The women were invited to New York by the UN Department of Economic and Social Affairs to showcase to other NGOs how determination can help to uplift the most suppressed women.

Their presence at the world body also highlighted that the basic sanitation facility still eludes millions in India and thousands of low caste women are in the trade of cleaning human excreta from open-air (non-septic) toilets, that too for a pittance.

Addressing dignitaries including Vijay Nambiar, Indian chief of staff of the UN secretary-general, gathered to witness the unique event, Bindeshwar Pathak, founder of Sulabh International, said: “This is for the first time that these people are being brought to the forefront. This is to spread a message to the entire world that they are not untouchables, they too have a life.”

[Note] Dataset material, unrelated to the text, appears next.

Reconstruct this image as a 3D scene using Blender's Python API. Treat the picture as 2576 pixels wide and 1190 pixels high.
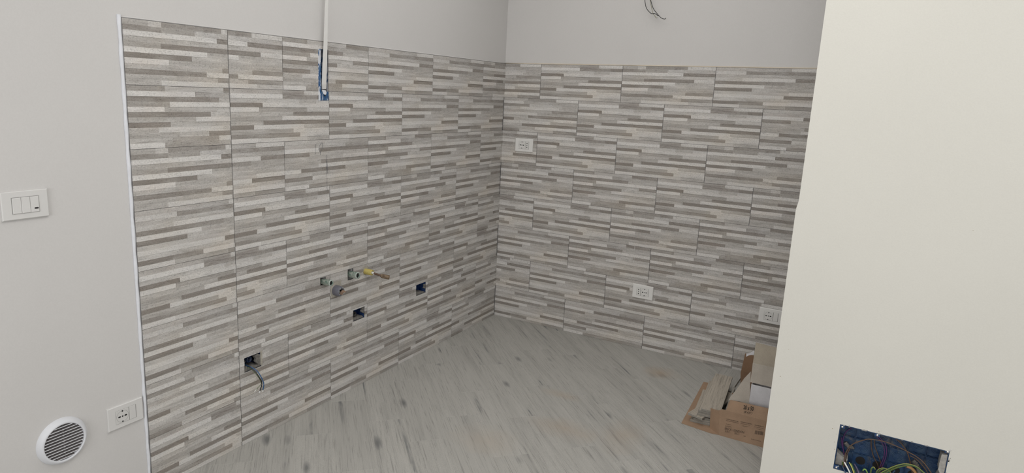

Sulabh International, with a nationwide network of modern public toilets in India, has helped transform the lives of hundred of women in India through sustainable programmes that bring them livelihoods other than scavenging such as embroidery and making noodles and pickles.

Pathak said that the UN show was a symbol of the liberation of a century old scavenging practice in India. He observed that Mahatma Gandhi wanted to eradicate the practice and bring scavengers to the national mainstream and this UN honour to the 36 former scavengers was fulfillment of his dream.

Sulabh has developed two technologies, one for individual households and the other for public toilets, so that the practice of manual cleaning of excreta is dispensed with. “After relieving scavengers from the demeaning practice, we have imparted to them education and vocational training, to enable them becoming self-employed,” Dr.Pathak said in his speech.

For these 36 women from the lowest strata of society, it was a long journey from being scavengers carrying night soil in a small town like Alwar to a chance to walk on the ramp and rub shoulders with celebrities in New York

As recently as four years ago, these downtrodden women were engaged in the traditional family practice of cleaning night soil in their localities. They were helped in giving up their work by a vocational training centre, Nai Disha (new direction), an initiative of the Sulabh Sanitation movement in Alwar. Each one of them is now an active member of a group to motivate her scavenging sisters to resign the lives of drudgery and humiliation.

A book containing the success story of these liberated women titled “The Princesses of Alwar” was released by UN officials at the Wednesday event.